図1 地域別に見た露光装置市場の推移(「電子ジャーナル」を基に筆者が作成)

 2001年以降、アジアでの露光装置の売上高が急拡大している(図1)。それと同時期に、露光装置の世界シェアで長らく1位に君臨し、「装置業界の帝王」と呼ばれていたニコンに代わって、オランダのASMLがシェアトップに立った(下の図2)。

 急拡大したアジア市場で露光装置のシェアを独占したことが、ASML躍進の原動力になっている。
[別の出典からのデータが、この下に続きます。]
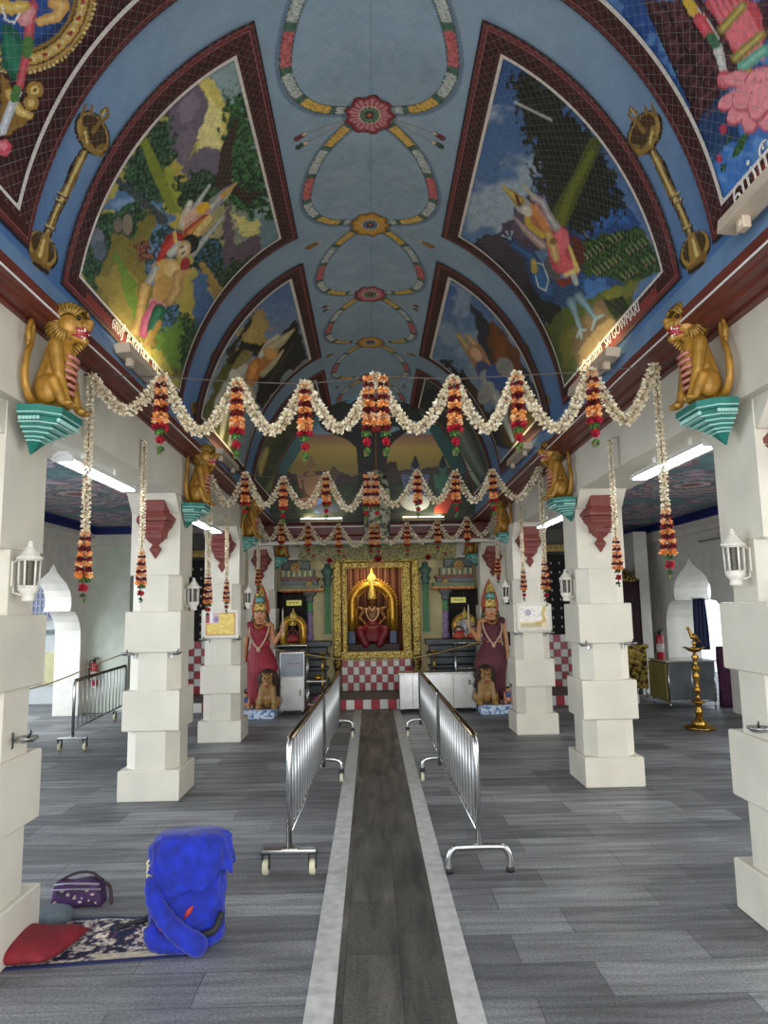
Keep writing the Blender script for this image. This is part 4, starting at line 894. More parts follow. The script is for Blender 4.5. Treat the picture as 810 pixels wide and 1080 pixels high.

すなわち、ASMLは台湾TSMCや韓国サムスン電子といった半導体メーカーと「共進化」(前回の記事を参照)したのである。

図2 露光装置の売上高ベース世界シェア(「プレスジャーナル」おおび大和総研のデータを基に筆者が作成

 露光装置とは、写真の技術を応用して、シリコンウエハ上に塗布した感光性樹脂(レジスト)に光を照射することにより回路パタンを形成する装置である。解像度の進展とともに、装置価格が高騰しており、「ArF液浸」と呼ばれる最先端露光装置は1台50億円、次世代のEUV(Extreme Ultra Violet)露光装置は100億円を超えると言われている。

 露光装置は、人類が生み出した最も精密で高価なマシンであると言える。東芝の微細加工の責任者である東木達彦部長は、「まさに兵器だ」とすら述べた。半導体の量産工場には、「兵器」のごとき露光装置が数十台並ぶ。この兵器をどのように使うかが、半導体デバイスの性能、品質のみならず、コストにも大きく影響する。

ASMLの装置はスループットと稼働率が高い?

 ASMLはどのようにしてTSMCやサムスン電子と共進化できる露光装置を開発したのか?

 装置メーカーに所属している筆者の知人によれば、半導体メーカーからの装置メーカーの要求に関して、日本と、韓国および台湾とでは、大きな違いがあるという。

 日本半導体メーカーが、微細性と精度を強調するのに対して、韓国および台湾半導体メーカーは、スループットと稼働率を、特に強調するとのことである。

図3 カタログ値で比較した3社の露光装置のスループット

 ASMLが、ステージ(シリコンウエハを固定する台)を2つ持つ「ツインスキャン」と呼ばれる露光装置を開発した背景には、上記のような、韓国および台湾メーカーからのスループット向上に対する強い要求があったからだと考えられる。

 ここで、各露光装置メーカーの最先端露光装置(ArF液浸)のカタログスペックを比較してみよう(図3)。スループットに注目すると、キヤノンは不明だが、ASMLとニコンのスループットは、数値的には、ほぼ等しい。